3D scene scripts
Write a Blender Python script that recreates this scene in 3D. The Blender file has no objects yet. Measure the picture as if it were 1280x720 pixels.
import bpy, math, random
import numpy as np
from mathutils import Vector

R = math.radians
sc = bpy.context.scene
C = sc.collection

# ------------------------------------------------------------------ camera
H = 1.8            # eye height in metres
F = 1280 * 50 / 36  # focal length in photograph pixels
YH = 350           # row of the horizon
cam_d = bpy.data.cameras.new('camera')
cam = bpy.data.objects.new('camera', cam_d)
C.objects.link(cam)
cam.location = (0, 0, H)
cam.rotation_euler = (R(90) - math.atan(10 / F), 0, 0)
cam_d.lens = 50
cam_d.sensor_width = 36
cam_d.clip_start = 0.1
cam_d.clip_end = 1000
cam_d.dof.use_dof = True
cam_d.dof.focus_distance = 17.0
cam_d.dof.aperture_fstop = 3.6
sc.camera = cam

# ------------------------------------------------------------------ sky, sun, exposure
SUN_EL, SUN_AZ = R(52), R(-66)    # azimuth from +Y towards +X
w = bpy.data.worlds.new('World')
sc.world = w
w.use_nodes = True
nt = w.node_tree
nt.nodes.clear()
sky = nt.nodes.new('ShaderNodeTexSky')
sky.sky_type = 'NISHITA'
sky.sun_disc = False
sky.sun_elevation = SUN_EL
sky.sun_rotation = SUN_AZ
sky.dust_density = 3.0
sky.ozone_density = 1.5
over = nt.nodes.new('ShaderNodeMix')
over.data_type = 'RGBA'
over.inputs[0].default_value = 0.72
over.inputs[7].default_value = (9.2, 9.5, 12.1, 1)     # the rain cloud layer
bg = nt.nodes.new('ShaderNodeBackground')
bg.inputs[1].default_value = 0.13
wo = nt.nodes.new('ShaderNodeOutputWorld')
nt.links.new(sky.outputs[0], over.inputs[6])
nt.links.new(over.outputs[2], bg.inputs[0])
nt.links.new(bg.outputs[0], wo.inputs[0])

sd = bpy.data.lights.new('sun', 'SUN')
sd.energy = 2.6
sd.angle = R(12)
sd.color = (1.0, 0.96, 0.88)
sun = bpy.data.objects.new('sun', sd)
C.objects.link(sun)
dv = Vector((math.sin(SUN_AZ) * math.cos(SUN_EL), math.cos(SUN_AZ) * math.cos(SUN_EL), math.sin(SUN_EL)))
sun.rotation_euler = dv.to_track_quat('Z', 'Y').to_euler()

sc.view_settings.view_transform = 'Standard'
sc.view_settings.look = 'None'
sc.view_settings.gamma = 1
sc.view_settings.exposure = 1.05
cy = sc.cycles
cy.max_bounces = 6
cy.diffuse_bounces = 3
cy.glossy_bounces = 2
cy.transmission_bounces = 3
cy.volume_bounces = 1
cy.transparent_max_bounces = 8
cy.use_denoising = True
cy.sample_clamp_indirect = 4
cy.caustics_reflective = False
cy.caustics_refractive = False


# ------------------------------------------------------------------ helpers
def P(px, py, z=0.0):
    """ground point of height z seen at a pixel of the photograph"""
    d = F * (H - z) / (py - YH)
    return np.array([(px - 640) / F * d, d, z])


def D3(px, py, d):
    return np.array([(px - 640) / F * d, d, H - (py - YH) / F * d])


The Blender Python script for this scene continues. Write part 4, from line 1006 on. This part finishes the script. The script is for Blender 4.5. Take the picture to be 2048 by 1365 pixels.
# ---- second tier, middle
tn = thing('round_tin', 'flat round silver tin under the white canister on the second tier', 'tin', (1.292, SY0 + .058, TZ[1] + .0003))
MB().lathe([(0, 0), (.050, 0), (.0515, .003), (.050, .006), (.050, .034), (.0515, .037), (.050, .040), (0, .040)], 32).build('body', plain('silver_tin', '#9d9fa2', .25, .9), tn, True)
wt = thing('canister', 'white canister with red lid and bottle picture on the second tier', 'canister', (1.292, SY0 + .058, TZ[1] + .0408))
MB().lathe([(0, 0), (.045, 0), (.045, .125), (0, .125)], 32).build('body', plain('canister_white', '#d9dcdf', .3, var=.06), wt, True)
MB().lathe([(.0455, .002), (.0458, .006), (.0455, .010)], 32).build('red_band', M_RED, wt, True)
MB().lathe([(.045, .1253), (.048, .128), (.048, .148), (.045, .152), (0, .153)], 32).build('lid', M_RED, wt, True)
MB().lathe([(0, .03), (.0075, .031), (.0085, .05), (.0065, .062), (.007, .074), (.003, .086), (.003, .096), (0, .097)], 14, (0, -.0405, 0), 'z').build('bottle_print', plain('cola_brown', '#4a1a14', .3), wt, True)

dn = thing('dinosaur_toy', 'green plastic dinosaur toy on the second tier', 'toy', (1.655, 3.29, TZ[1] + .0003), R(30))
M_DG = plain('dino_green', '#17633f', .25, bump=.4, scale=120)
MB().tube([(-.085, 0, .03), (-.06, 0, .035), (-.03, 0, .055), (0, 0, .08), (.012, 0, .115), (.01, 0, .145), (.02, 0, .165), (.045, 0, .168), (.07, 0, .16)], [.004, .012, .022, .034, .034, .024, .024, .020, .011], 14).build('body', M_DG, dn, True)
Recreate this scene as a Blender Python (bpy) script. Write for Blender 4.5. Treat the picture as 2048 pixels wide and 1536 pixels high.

Objective: From the preceding material, extract every line exactly.

Task result:
Write a Blender Python script that recreates this scene in 3D. The Blender file has no objects yet. Measure the picture as if it were 1280x720 pixels.
import bpy, math, random
import numpy as np
from mathutils import Vector

R = math.radians
sc = bpy.context.scene
C = sc.collection

# ------------------------------------------------------------------ camera
H = 1.8            # eye height in metres
F = 1280 * 50 / 36  # focal length in photograph pixels
YH = 350           # row of the horizon
cam_d = bpy.data.cameras.new('camera')
cam = bpy.data.objects.new('camera', cam_d)
C.objects.link(cam)
cam.location = (0, 0, H)
cam.rotation_euler = (R(90) - math.atan(10 / F), 0, 0)
cam_d.lens = 50
cam_d.sensor_width = 36
cam_d.clip_start = 0.1
cam_d.clip_end = 1000
cam_d.dof.use_dof = True
cam_d.dof.focus_distance = 17.0
cam_d.dof.aperture_fstop = 3.6
sc.camera = cam

# ------------------------------------------------------------------ sky, sun, exposure
SUN_EL, SUN_AZ = R(52), R(-66)    # azimuth from +Y towards +X
w = bpy.data.worlds.new('World')
sc.world = w
w.use_nodes = True
nt = w.node_tree
nt.nodes.clear()
sky = nt.nodes.new('ShaderNodeTexSky')
sky.sky_type = 'NISHITA'
sky.sun_disc = False
sky.sun_elevation = SUN_EL
sky.sun_rotation = SUN_AZ
sky.dust_density = 3.0
sky.ozone_density = 1.5
over = nt.nodes.new('ShaderNodeMix')
over.data_type = 'RGBA'
over.inputs[0].default_value = 0.72
over.inputs[7].default_value = (9.2, 9.5, 12.1, 1)     # the rain cloud layer
bg = nt.nodes.new('ShaderNodeBackground')
bg.inputs[1].default_value = 0.13
wo = nt.nodes.new('ShaderNodeOutputWorld')
nt.links.new(sky.outputs[0], over.inputs[6])
nt.links.new(over.outputs[2], bg.inputs[0])
nt.links.new(bg.outputs[0], wo.inputs[0])

sd = bpy.data.lights.new('sun', 'SUN')
sd.energy = 2.6
sd.angle = R(12)
sd.color = (1.0, 0.96, 0.88)
sun = bpy.data.objects.new('sun', sd)
C.objects.link(sun)
dv = Vector((math.sin(SUN_AZ) * math.cos(SUN_EL), math.cos(SUN_AZ) * math.cos(SUN_EL), math.sin(SUN_EL)))
sun.rotation_euler = dv.to_track_quat('Z', 'Y').to_euler()

sc.view_settings.view_transform = 'Standard'
sc.view_settings.look = 'None'
sc.view_settings.gamma = 1
sc.view_settings.exposure = 1.05
cy = sc.cycles
cy.max_bounces = 6
cy.diffuse_bounces = 3
cy.glossy_bounces = 2
cy.transmission_bounces = 3
cy.volume_bounces = 1
cy.transparent_max_bounces = 8
cy.use_denoising = True
cy.sample_clamp_indirect = 4
cy.caustics_reflective = False
cy.caustics_refractive = False


# ------------------------------------------------------------------ helpers
def P(px, py, z=0.0):
    """ground point of height z seen at a pixel of the photograph"""
    d = F * (H - z) / (py - YH)
    return np.array([(px - 640) / F * d, d, z])


def D3(px, py, d):
    return np.array([(px - 640) / F * d, d, H - (py - YH) / F * d])


The Blender Python script for this scene continues. Write part 4, from line 1006 on. This part finishes the script. The script is for Blender 4.5. Take the picture to be 2048 by 1365 pixels.
# ---- second tier, middle
tn = thing('round_tin', 'flat round silver tin under the white canister on the second tier', 'tin', (1.292, SY0 + .058, TZ[1] + .0003))
MB().lathe([(0, 0), (.050, 0), (.0515, .003), (.050, .006), (.050, .034), (.0515, .037), (.050, .040), (0, .040)], 32).build('body', plain('silver_tin', '#9d9fa2', .25, .9), tn, True)
wt = thing('canister', 'white canister with red lid and bottle picture on the second tier', 'canister', (1.292, SY0 + .058, TZ[1] + .0408))
MB().lathe([(0, 0), (.045, 0), (.045, .125), (0, .125)], 32).build('body', plain('canister_white', '#d9dcdf', .3, var=.06), wt, True)
MB().lathe([(.0455, .002), (.0458, .006), (.0455, .010)], 32).build('red_band', M_RED, wt, True)
MB().lathe([(.045, .1253), (.048, .128), (.048, .148), (.045, .152), (0, .153)], 32).build('lid', M_RED, wt, True)
MB().lathe([(0, .03), (.0075, .031), (.0085, .05), (.0065, .062), (.007, .074), (.003, .086), (.003, .096), (0, .097)], 14, (0, -.0405, 0), 'z').build('bottle_print', plain('cola_brown', '#4a1a14', .3), wt, True)

dn = thing('dinosaur_toy', 'green plastic dinosaur toy on the second tier', 'toy', (1.655, 3.29, TZ[1] + .0003), R(30))
M_DG = plain('dino_green', '#17633f', .25, bump=.4, scale=120)
MB().tube([(-.085, 0, .03), (-.06, 0, .035), (-.03, 0, .055), (0, 0, .08), (.012, 0, .115), (.01, 0, .145), (.02, 0, .165), (.045, 0, .168), (.07, 0, .16)], [.004, .012, .022, .034, .034, .024, .024, .020, .011], 14).build('body', M_DG, dn, True)
Recreate this scene as a Blender Python (bpy) script. Write for Blender 4.5. Treat the picture as 2048 pixels wide and 1536 pixels high.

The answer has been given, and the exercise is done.